**WRITTEN REQUEST**
Copy every line of the following data that includes the string "this".

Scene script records

• • • • • • •

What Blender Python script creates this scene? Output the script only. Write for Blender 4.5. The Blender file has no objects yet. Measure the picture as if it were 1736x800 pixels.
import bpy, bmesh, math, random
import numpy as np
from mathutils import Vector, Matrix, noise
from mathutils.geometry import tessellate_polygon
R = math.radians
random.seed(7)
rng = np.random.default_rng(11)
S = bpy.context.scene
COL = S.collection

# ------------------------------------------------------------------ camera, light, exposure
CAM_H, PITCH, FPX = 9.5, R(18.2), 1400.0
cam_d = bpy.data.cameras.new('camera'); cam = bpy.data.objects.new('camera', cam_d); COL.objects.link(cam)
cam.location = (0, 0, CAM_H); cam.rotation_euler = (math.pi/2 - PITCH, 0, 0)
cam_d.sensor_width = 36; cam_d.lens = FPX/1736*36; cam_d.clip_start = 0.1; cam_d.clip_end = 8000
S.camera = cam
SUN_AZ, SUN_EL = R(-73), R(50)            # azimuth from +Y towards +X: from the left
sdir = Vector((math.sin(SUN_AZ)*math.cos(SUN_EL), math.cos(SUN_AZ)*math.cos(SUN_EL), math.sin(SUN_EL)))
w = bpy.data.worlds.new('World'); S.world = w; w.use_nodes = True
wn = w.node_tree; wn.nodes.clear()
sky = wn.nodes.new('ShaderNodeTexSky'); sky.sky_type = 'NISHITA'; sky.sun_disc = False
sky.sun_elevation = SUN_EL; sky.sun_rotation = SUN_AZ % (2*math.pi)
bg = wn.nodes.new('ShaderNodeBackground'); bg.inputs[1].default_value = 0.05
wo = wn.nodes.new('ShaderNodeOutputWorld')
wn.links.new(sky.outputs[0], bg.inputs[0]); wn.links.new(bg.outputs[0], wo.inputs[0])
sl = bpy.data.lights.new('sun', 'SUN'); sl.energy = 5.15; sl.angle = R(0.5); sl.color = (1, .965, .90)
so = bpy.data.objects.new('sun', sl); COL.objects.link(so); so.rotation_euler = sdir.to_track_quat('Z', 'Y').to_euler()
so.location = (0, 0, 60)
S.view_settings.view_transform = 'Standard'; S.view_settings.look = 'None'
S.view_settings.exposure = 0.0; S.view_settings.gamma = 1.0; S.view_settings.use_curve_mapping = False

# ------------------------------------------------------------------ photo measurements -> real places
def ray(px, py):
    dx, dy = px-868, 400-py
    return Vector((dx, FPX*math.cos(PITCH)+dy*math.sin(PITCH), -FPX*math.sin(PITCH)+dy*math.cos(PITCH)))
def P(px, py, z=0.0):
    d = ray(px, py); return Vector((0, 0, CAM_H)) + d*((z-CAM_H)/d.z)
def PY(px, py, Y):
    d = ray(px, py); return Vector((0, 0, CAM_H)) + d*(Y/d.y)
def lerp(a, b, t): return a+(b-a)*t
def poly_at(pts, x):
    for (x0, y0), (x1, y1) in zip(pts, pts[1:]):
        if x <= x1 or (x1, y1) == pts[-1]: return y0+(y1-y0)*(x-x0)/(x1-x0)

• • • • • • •

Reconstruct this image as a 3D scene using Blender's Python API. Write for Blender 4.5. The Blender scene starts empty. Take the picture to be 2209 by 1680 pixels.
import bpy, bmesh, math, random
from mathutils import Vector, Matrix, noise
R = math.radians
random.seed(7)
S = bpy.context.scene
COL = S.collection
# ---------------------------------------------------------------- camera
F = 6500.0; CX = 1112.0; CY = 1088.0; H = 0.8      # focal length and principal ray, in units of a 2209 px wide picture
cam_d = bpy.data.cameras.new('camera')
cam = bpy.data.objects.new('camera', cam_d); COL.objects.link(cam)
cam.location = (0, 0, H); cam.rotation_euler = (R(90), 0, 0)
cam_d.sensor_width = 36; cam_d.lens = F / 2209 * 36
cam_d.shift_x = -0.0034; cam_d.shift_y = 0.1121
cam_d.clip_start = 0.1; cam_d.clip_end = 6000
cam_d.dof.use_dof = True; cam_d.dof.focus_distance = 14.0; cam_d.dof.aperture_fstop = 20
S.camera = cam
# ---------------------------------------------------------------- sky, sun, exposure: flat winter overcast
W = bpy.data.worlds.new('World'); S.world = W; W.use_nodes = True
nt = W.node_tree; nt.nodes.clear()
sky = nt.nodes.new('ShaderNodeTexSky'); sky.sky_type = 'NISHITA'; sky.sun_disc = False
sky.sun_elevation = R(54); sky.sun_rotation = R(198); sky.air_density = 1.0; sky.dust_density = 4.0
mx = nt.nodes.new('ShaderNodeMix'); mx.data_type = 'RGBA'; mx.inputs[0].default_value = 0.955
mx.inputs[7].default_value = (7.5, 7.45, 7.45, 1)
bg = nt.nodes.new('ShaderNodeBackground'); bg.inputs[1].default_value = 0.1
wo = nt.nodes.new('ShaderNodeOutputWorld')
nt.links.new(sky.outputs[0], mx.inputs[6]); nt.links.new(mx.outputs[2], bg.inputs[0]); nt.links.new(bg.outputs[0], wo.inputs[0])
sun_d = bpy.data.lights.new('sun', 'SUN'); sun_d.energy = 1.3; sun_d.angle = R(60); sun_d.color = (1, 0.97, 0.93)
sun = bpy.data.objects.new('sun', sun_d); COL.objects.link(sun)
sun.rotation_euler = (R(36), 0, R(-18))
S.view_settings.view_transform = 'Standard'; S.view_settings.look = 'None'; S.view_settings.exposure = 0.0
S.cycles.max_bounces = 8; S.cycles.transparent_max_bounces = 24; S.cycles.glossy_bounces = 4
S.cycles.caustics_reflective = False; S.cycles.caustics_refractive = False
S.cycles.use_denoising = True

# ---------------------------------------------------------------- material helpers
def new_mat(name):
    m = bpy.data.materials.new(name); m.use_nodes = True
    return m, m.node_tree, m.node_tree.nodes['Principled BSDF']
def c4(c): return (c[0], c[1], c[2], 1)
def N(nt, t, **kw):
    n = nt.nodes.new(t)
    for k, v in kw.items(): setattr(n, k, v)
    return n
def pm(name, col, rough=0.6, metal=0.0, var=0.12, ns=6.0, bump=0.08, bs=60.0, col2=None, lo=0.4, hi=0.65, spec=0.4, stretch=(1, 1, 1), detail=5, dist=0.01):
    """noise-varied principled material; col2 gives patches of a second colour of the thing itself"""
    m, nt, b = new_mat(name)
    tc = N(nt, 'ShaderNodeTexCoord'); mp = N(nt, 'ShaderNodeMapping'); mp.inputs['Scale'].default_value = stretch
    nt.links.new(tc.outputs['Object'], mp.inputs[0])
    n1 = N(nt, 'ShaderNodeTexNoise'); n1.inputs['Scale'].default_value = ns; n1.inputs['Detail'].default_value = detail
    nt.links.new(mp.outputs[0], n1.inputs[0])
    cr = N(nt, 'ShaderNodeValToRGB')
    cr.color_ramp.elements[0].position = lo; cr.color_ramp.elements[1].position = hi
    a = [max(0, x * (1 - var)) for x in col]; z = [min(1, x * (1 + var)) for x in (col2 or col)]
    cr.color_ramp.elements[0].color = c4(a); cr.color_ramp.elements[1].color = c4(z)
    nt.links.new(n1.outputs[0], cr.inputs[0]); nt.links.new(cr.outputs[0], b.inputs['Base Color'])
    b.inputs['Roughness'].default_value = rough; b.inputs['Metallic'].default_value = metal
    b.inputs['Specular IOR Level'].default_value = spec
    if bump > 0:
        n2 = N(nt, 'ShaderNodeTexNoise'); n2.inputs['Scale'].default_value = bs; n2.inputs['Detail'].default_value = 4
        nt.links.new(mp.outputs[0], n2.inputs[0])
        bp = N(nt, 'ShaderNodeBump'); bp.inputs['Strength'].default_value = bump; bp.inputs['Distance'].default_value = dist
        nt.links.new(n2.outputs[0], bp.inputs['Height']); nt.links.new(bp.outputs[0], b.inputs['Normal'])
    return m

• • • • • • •

**SOLUTION**
What Blender Python script creates this scene? Output the script only. Write for Blender 4.5. The Blender file has no objects yet. Measure the picture as if it were 1736x800 pixels.
Reconstruct this image as a 3D scene using Blender's Python API. Write for Blender 4.5. The Blender scene starts empty. Take the picture to be 2209 by 1680 pixels.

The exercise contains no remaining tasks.